Reform UK to launch manifesto with large public sector cuts predicted

Reform UK will unveil a tax-cutting manifesto which is likely to pave the way for swingeing public sector cuts in their manifesto document today.

The new document – which leader Nigel Farage is insisting is a “contract” with the British people rather than a traditional election manifesto – will be unveiled in Wales on Monday. He and chair Richard Tice will announce calls to abolish the television licence fee in order to take on what they describe as the “institutionally biased” BBC.

Reform are also proposing a migrant tax, which would slap an increased national insurance rate of 20% on each foreign worker a business hires. Britain would leave the European Convention on Human Rights (ECHR) – having been a founding member after World War II – and send migrants for processing in British overseas territories. But the manifesto launch threatens to be overshadowed by the resignation of a party candidate who was found to have supported the BNP.

Grant StClair-Armstrong is registered as Reform’s candidate for North West Essex, where he is running against Tory business secretary Kemi Badenoch. He has now been forced to quit the party after blog posts from 2010 resurfaced, in which he called for people to vote for the British National Party.

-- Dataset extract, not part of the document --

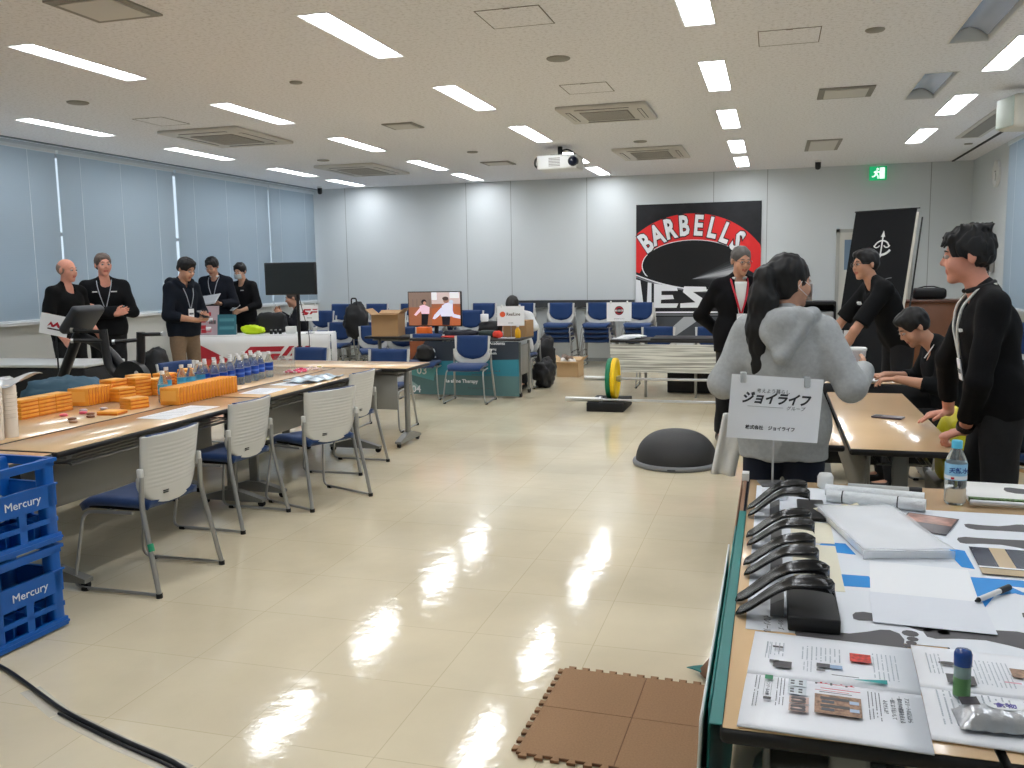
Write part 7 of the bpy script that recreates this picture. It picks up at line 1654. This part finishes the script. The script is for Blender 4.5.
# 10 person behind
pb=onb(.50,1.15,0)
def ex_b(c):
    mb=MB(); mb.surf(lambda u,v:tuple(c['Hd']((u-.5)*.12,-.086-.02*math.cos((u-.5)*3),-.085+.07*v)),8,5,mat('mask_grey',(205,208,210),.7),th=.003); mb.build('face_mask',c['t']); chestlogo(c,.08,1.3,.05)
person('person in a black top with a face mask standing behind the reading man',(pb[0],pb[1],0),R(-8),1.69,look=(16,10,0),
  arms=dict(eL=(.25,.0,1.08),wL=(.12,-.24,1.0),eR=(-.25,.0,1.08),wR=(-.08,-.24,1.0)),skin='a',hair='short',haircol=(22,20,21),top=dict(name='shirt',col=(22,22,25),g=.026,loose=.024,hem=.84,sleeve=.8),bottom=(20,20,22),res=.011,extra=ex_b)
mb=MB(); mb.rbox((0,0,0),(.15,.2,.012),M_paper,.003,1); o=mb.build('notepad',None,(pb[0]+.02,pb[1]-.34,1.05)); o.rotation_euler=(R(20),0,0); tag(o,'white notepad held by the masked person behind the booth','notepad')
# 11 seated man with phone behind the booth
pb=onb(1.36,.85,0)
def ex_p(c): lanyard(c,(170,176,184),False)
person('seated man in a dark top holding a phone behind the white cloth booth',(pb[0],pb[1],0),R(-62),1.72,pel=.52,lean=4,look=(10,0,0),
  arms=dict(eL=(.26,-.06,.78),wL=(.12,-.28,.93),eR=(-.26,-.06,.78),wR=(-.06,-.30,.96)),hands=dict(L=dict(dir=(-.3,-.5,.8),palm=(-.8,0,0),curl=40,thumb=(0,.4,1)),R=dict(dir=(.3,-.5,.8),palm=(.8,0,0),curl=40,thumb=(0,.4,1))),
  legs=dict(kL=(.12,-.44,.49),kR=(-.12,-.44,.49),aL=(.12,-.40,.087),aR=(-.12,-.40,.087)),skin='b',hair='grey',haircol=(70,62,58),
  top=dict(name='jacket',col=(26,27,32),g=.03,loose=.024,hem=.88),bottom=(24,24,28),res=.011,extra=ex_p)
a_=pb; c_=math.cos(R(-62)); s_=math.sin(R(-62)); lx,ly=.03,-.36
mb=MB(); mb.rbox((0,0,0),(.07,.01,.145),M_white,.004,2); o=mb.build('smartphone',None,(a_[0]+lx*c_-ly*s_,a_[1]+lx*s_+ly*c_,1.03)); o.rotation_euler=(R(-25),0,R(-62)); tag(o,'white phone held by the seated man behind the white cloth booth','phone')
# 12 seated person behind the RealLine sign
person('seated person with dark hair and a white shirt behind the orange marked paper sign',(-3.17,11.2,0),R(-4),1.62,pel=.52,lean=10,look=(40,0,0),
  arms=dict(eL=(.24,-.10,.80),wL=(.10,-.32,.78),eR=(-.24,-.10,.80),wR=(-.10,-.32,.78)),legs=dict(kL=(.12,-.30,.49),kR=(-.12,-.30,.49),aL=(.12,-.18,.087),aR=(-.12,-.18,.087)),
  skin='a',hair='short',haircol=(24,21,22),top=dict(name='shirt',col=(224,226,228),g=.03,loose=.026,hem=.88),bottom=(28,28,32),res=.011)
# stools / chairs under the seated people
for (x,y,rz,lab) in ((1.19,6.48,-82,'blue chair under the young man typing at the laptop'),(pb[0],pb[1],-62,'blue chair under the seated man with the phone'),(-3.17,11.22,-4,'blue chair under the person behind the orange marked paper sign')):
    dup(chair,lab,(x,y,0),R(rz),G_FRONT)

The Times reports he posted: “I could weep now, every time I pick up a British newspaper and read the latest about the state of the UK. No doubt, Enoch Powell would be doing the same if he was alive. My solution … vote BNP!” ” A Reform UK spokesperson told the BBC that the party had “accepted his resignation” over “unacceptable historic social media comments”.







Grant StClair-Armstrong has quit Reform after the North West Essex candidate was found to have previously endorsed the BNP
(
Reform Party)

In Reform’s new manifesto-style party document, they will call for St George’s Day and St David’s Day to made public holidays, and for a Free Speech Bill to stop organisations imposing what they call “left-wing bias and politically correct ideology”. They will also unveil a “Great British Tax Cut”. The income tax personal allowance would increase to £20,000 from £12,570, where it has been frozen since March 2021. Stamp duty would be scrapped on properties worth less than £750,000, and inheritance tax would be axed on estates worth less than £2million.

Reform claims these huge commitments can be funded by “slashing public sector back office bureaucracy” worth £50billion a year. But in reality it is likely to mean swingeing austerity-style cuts to vital services.

Chairman Richard Tice said: “The British taxpayer is being suffocated by record peacetime taxes and a cost of living crisis under this incompetent Tory government and things will get worse with Labour, a party obsessed with taking and wasting your money. Wages have also stagnated due to the establishment’s deadly addiction to mass immigration making a tax cut for British workers more necessary than ever”.

Mr Farage meanwhile told BBC Radio 4’s Today programme this morning this his plan was to get his right-wing outfit into Parliament and to use this as the basis for a “big national campaigning movement around the country over the course of the next five years” to secure “genuine change”. Asked if he would be vying to be PM at the next election, Mr Farage told the BBC Radio 4 Today programme: “Yes, absolutely.”

Farage is currently hoping to be elected MP for Clacton-on-sea in Essex, after failing seven times on previous attempts to be elected to the Commons. Taking aim at the Reform leader, Labour leader Keir Starmer said at his party’s manifesto launch last week: “If you want politics as pantomime, I hear Clacton is nice this time of year.”